We all have hard days, hard months, and hard years due to things we can't control. We all have negative thoughts, and we are powerful and capable of having control over them. Those thoughts are echoes from the past. They come from all the negative experiences that we've had, and we're watering those negative experiences like a flower. As the negativity grows, our souls start to die. These bad thoughts come from places like that one time you tripped in front of a crowd, when a peer made nasty comments about your skin, when someone you admire told you to give up, or from the time a family member passed away.
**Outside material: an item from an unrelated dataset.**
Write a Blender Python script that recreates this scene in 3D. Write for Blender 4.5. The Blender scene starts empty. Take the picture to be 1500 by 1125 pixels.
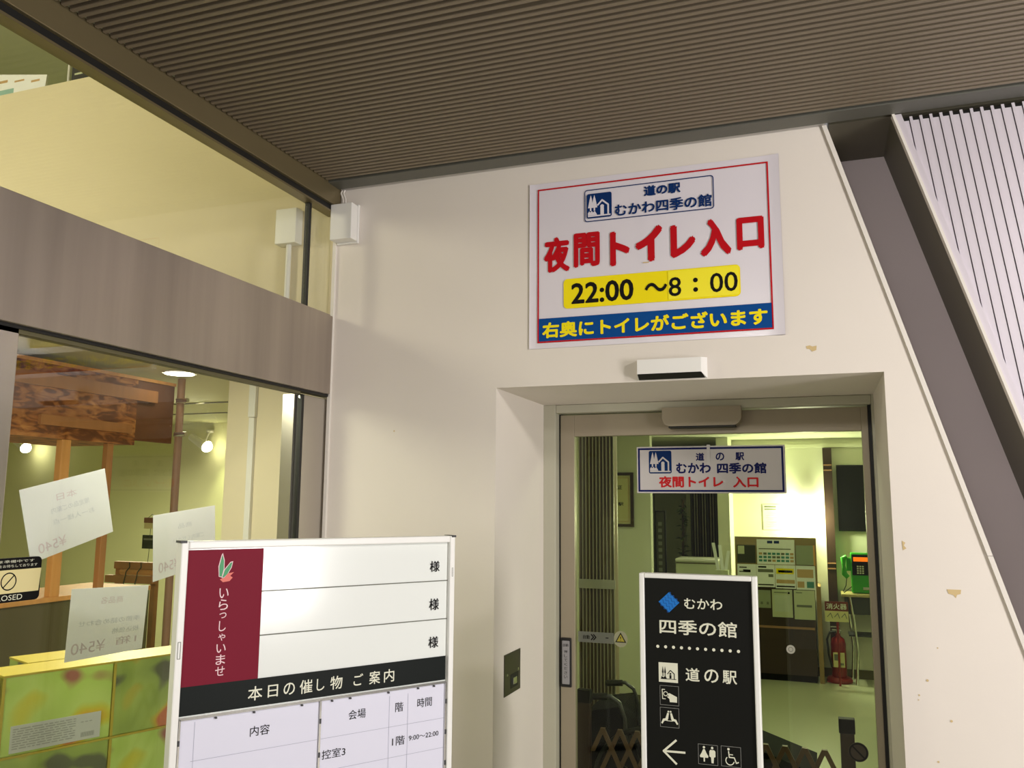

Eventually, there's so many of those sad thoughts that you forgot where they came from in the first place and you claim them as your own. We label ourselves as negative people, like it's something that's solid and can't be changed. Whether we want to believe it or not, we eventually project those negative ideas onto others as well and can cause them a lot of pain. Others then label us as negative. If we are calling ourselves negative and others start to say it as well, we take that as a confirmation of our identity. This is the cycle of sadness, and it's detrimental to creative minds.

Now is what matters. We can have power over those negative voices if we start paying attention to them. You would think that ignoring them would silence them, but it turns out that only gives it permission to become louder and more dizzying. Negativity thrives on familiarity and comfort. It's time for artists of the world to make a change. Create fearlessly. Start a Renaissance. Get out of the dark.